HOLDERNESSE, EARL OF, an English title borne by Sir John Ramsay and later by the family of Darcy. John Ramsay (c. 1580–1626), a member of the Scottish family of Ramsay of Dalhousie, was knighted for his share in rescuing James VI. from the hands of John Ruthven, earl of Gowrie, in August 1600. In 1606 the king created him Viscount Haddington and Lord Ramsay of Barns, and in 1621 made him an English peer as earl of Holdernesse. Ramsay died without surviving issue in February 1626, when his titles became extinct. In 1644 Charles I. created his nephew, Prince Rupert, earl of Holdernesse, but when the prince died unmarried in November 1682 the earldom again became extinct. Conyers Darcy (1599–1689), who was made earl of Holdernesse in 1682 only a few days after the death of Rupert, was the son and heir of Conyers Darcy, Lord Darcy and Conyers (c. 1571–1654), and succeeded his father in these baronies in March 1654. He was succeeded as 2nd earl by his only son Conyers (c. 1620–1692), who was member of parliament for Yorkshire during the reign of Charles II. In his turn he was succeeded by his grandson Robert (1681–1722). Robert’s only son, Robert Darcy, 4th earl of Holdernesse (1718–1778), was a diplomatist and a politician. From 1744 to 1746 he was ambassador at Venice and from 1749 to 1751 he represented his country at the Hague. In 1751 he became one of the secretaries of state, and he remained in office until March 1761, when he was dismissed by George III. From 1771 to 1776 he acted as governor to two of the king’s sons, a “solemn phantom” as Horace Walpole calls him. He left no sons, and all his titles became extinct except the barony of Conyers, which had been created by writ in 1509 in favour of his ancestor Sir William Conyers (d. 1525). This descended to his only daughter Amelia (1754–1784), the wife of Francis Osborne, afterwards 5th duke of Leeds, and when the 7th duke of Leeds died in 1859 it passed to his nephew, Sackville George Lane-Fox (1827–1888), falling into abeyance on his death. Hornby castle in Yorkshire, now the principal seat of the dukes of Leeds, came to them through marriage of the 5th duke with the heiress of the families of Conyers and of Darcy.

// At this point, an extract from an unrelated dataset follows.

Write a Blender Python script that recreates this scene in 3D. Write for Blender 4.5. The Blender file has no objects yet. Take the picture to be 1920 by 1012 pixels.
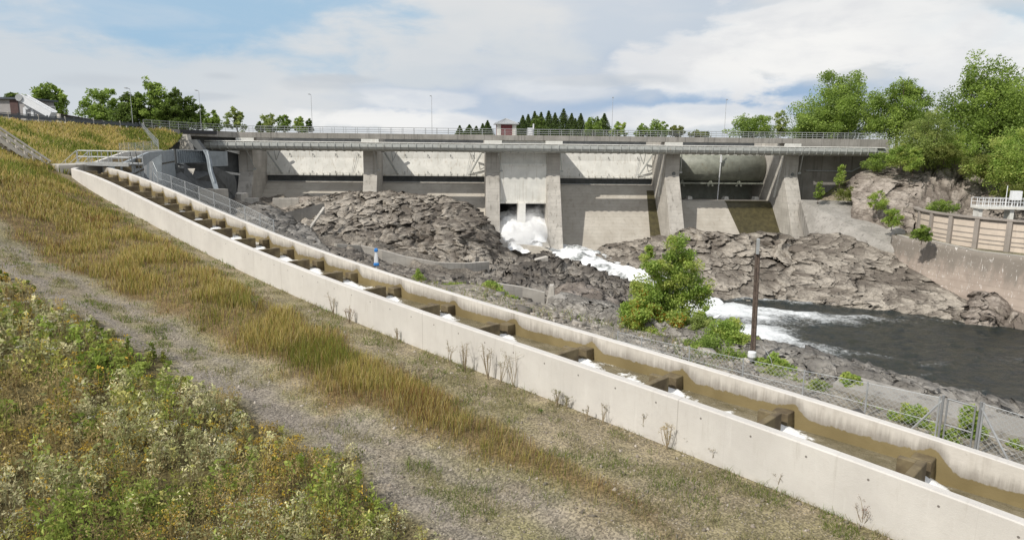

HOLDHEIM, SAMUEL (1806–1860), Jewish rabbi, a leader of reform in the German Synagogue, was born in Posen in 1806 and died in Berlin in 1860. In 1836 he was appointed rabbi at Frankfort-on-the-Oder, in 1840 he was transferred to the rabbinate of Mecklenburg-Schwerin. He then became prominent as an advocate on the one hand of religious freedom (much trammelled at the time by Prussian state laws) and on the other of reform within the Jewish community. Various rabbinical conferences were held, at Brunswick (1844), Frankfort-on-the-Main (1845) and Breslau (1846). At all of these Holdheim was a strong supporter of the policy of modifying ritual (especially with regard to Sabbath observance, marriage laws and liturgical customs). In 1846 he was chosen Rabbi of the new Berlin congregation and there exercised considerable influence on the course of Jewish reform.

See I. H. Ritter in the Jewish Quarterly Review, i. 202. The same authority has written the life of Holdheim in vol. iii. of his Geschichte der jüdischen Reformation (Berlin, 1865). Graetz in his History passes an unfavourable judgment on Holdheim, and there were admittedly grounds for opposition to Holdheim’s attitude. A moderate criticism is contained in Dr D. Philipson’s History of the Reform Movement in Judaism (London, 1906).


HOLGUÍN, a town of the high plateau country in the interior of Oriente province, Cuba, about 65 m. N.W. of Santiago de Cuba. Pop. (1907) 7592. The town is near the Marañon and Jigüé rivers, on a plain from which hills rise on all sides except the E., on which side it is open to the winds of the plateau. Holguín was long the principal acclimatization station for Spanish troops. The oldest public buildings are two churches built in 1800 and 1809 respectively. Holguín has trade in cabinet woods, tobacco, Indian corn and cattle products, which it exports through its port Gibara, about 25 m. N.N.E., with which it is connected by railway. Holguín was settled about 1720 and became a ciudad (city) in 1751. In the Ten Years’ War of 1868–78 and in the revolution of 1895–98 Holguín was an insurgent centre.